The museum of Fine Arts I mentioned above was named after Zanazabar, one of the most prominent artist Mongolia ever had. Zanazabar was the first Bogd Gegeen (highest supreme leader of the Gelug Tibetan school), role that he received at the age of 4. He was born in 1635 and was an extremely talented and multitasking individual with a strong artistic vision, being able to work with sculptures, painting, architecture and able to write poetry. All those skills helped him to be identified with the beginning of a new humanistic Mongolian era that started in the XVII century. His most famous works are sculptures related to Buddhism, White Tara and Varajradhara. Zanazabar founded his religion center in 1647 in a place called Shankh Monastery that supposedly still exists and can be visited nowadays. When the tension raised at the end of the XVII century, Zanazabar had to seek refugee to Inner Mongolia, under the protection of the Qing dynasty and after a period of exile, he was able to re-enter his native country in 1701. Zanazabar returned to Beijing to conduct Buddhist rites when apparently he was poisoned to death at the age of 88.
One Day in Mongolia is by far the most iconic national painting Mongolia produced. In the vastity of its detailed reality, it shows an ordinary day of mongolian life, from cattle farming to camel riding, from camping to shamanic rituals to showing local sexual intercourses. The picture was painted from Balduugiin Sharav in a style called Zurag, which consists of mineral paint on cotton medium, bright colours and extremely fine brushworks. The work reminds me of another one of my favourite paintings, that I mention in the Madrid's page. The picture is The Garden of Earthly Delights by Hieronymus Bosch.
July 13 1923 was a day that humanity had to circle on its calendar because it was the day the first dinosaur egg was found.

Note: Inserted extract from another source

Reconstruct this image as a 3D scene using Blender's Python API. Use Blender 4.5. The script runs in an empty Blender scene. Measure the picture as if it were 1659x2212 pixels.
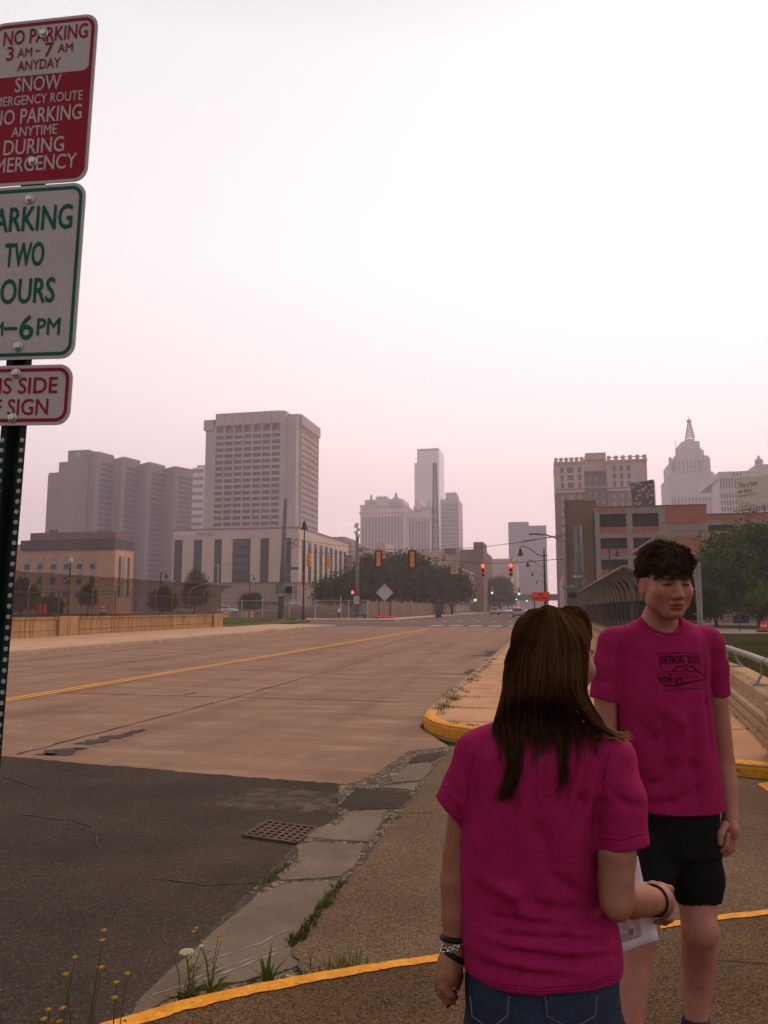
import bpy, bmesh, math, random
import numpy as np
from mathutils import Vector, Matrix, noise as mnoise
from mathutils.bvhtree import BVHTree
random.seed(11); RNG = np.random.default_rng(11)
sc = bpy.context.scene
C = sc.collection
# ------------------------------------------------------------------ camera
# world: x = across the street (right positive), y = along the street, z = up; road surface at z = 0
CAM_Z = 1.72
F_PX, CU, CV, W_PX, H_PX = 1650.0, 829.5, 1106.0, 1659.0, 2212.0
PITCH = math.atan((1313 - 1106) / F_PX)
YAW = math.atan(0.2155)                       # the camera looks 12.2 degrees left of the street axis
cd = bpy.data.cameras.new("camera"); cam = bpy.data.objects.new("camera", cd); C.objects.link(cam)
cam.location = (0, 0, CAM_Z); cam.rotation_euler = (math.pi / 2 + PITCH, 0, YAW)
cd.sensor_fit = 'VERTICAL'; cd.sensor_height = 36.0; cd.lens = 36.0 * F_PX / H_PX
cd.clip_start = 0.05; cd.clip_end = 20000
sc.camera = cam
# ------------------------------------------------------------------ sky and sun
SUN_AZ, SUN_EL = math.radians(24), math.radians(48)     # azimuth to the right of the street axis
w = bpy.data.worlds.new("World"); sc.world = w; w.use_nodes = True
nt = w.node_tree; nd = nt.nodes; lk = nt.links
bg = nd["Background"]; bg.inputs[1].default_value = 0.1
sky = nd.new("ShaderNodeTexSky"); sky.sky_type = 'NISHITA'; sky.sun_disc = False
sky.sun_elevation = SUN_EL; sky.sun_rotation = SUN_AZ; sky.dust_density = 8; sky.air_density = 1.5
tc = nd.new("ShaderNodeTexCoord"); sep = nd.new("ShaderNodeSeparateXYZ"); lk.new(tc.outputs["Generated"], sep.inputs[0])
ramp = nd.new("ShaderNodeValToRGB"); lk.new(sep.outputs[2], ramp.inputs[0])
for p, c in ((0.0, (1.16, .81, .82)), (.1, (1.22, .91, .92)), (.25, (1.18, .99, .99)), (.42, (1.08, 1.0, 1.0)), (.62, (.86, .85, .855)), (.76, (.45, .45, .46)), (1.0, (.24, .24, .25))):
    e = ramp.color_ramp.elements[0] if p == 0 else (ramp.color_ramp.elements[-1] if p == 1 else ramp.color_ramp.elements.new(p))
    e.position = p; e.color = (*c, 1)
# smoke is brighter towards the sun
dot = nd.new("ShaderNodeVectorMath"); dot.operation = 'DOT_PRODUCT'; lk.new(tc.outputs["Generated"], dot.inputs[0])
dot.inputs[1].default_value = (math.sin(SUN_AZ) * math.cos(SUN_EL), math.cos(SUN_AZ) * math.cos(SUN_EL), math.sin(SUN_EL))
mr = nd.new("ShaderNodeMapRange"); lk.new(dot.outputs["Value"], mr.inputs[0])
mr.inputs[1].default_value = -.9; mr.inputs[2].default_value = .95; mr.inputs[3].default_value = 2.0; mr.inputs[4].default_value = 12.6
mul = nd.new("ShaderNodeVectorMath"); mul.operation = 'SCALE'; lk.new(ramp.outputs[0], mul.inputs[0]); lk.new(mr.outputs[0], mul.inputs[3])
mix = nd.new("ShaderNodeMix"); mix.data_type = 'RGBA'; mix.inputs[0].default_value = .94
lk.new(sky.outputs[0], mix.inputs[6]); lk.new(mul.outputs[0], mix.inputs[7]); lk.new(mix.outputs[2], bg.inputs[0])
sl = bpy.data.lights.new("sun", 'SUN'); sl.energy = 1.9; sl.angle = math.radians(14); sl.color = (1, .62, .40)
so = bpy.data.objects.new("sun", sl); C.objects.link(so)
so.rotation_euler = (math.pi / 2 - SUN_EL, 0, math.pi - SUN_AZ); so.location = (20, 20, 60)
sc.view_settings.view_transform = 'Standard'; sc.view_settings.look = 'None'; sc.view_settings.exposure = 0.0; sc.view_settings.gamma = 1
sc.view_settings.use_curve_mapping = False
HAZE_D = .00056
sc.cycles.volume_bounces = 2; sc.cycles.max_bounces = 8; sc.cycles.transparent_max_bounces = 24; sc.cycles.caustics_reflective = False; sc.cycles.caustics_refractive = False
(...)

The discovery was mostly thanks to Roy Chapman Andrews, an american wanderer and naturalist who during his life escaped death multiple times and according to someone was the character who originally inspired Indiana Jones. Anderson was born in Wisconsin in 1884 and was a supporter of the "out of Asia" theory, a theory that states that human life started in Asia, in contradiction with the more classic "out of Africa" view. His ideas could have been the main reasons of his frequent travels to Asia and the finding of dinosaur eggs, something that happened almost like an incident and that was not originally planned. What was found in the desert of Gobi of Mongolia, in a site called Flaming Cliffs, is the egg of a group of herbivorous beaked dinosaurs called Theropoda. The expedictions continued for many years, before being cut around 1930 for political reasons.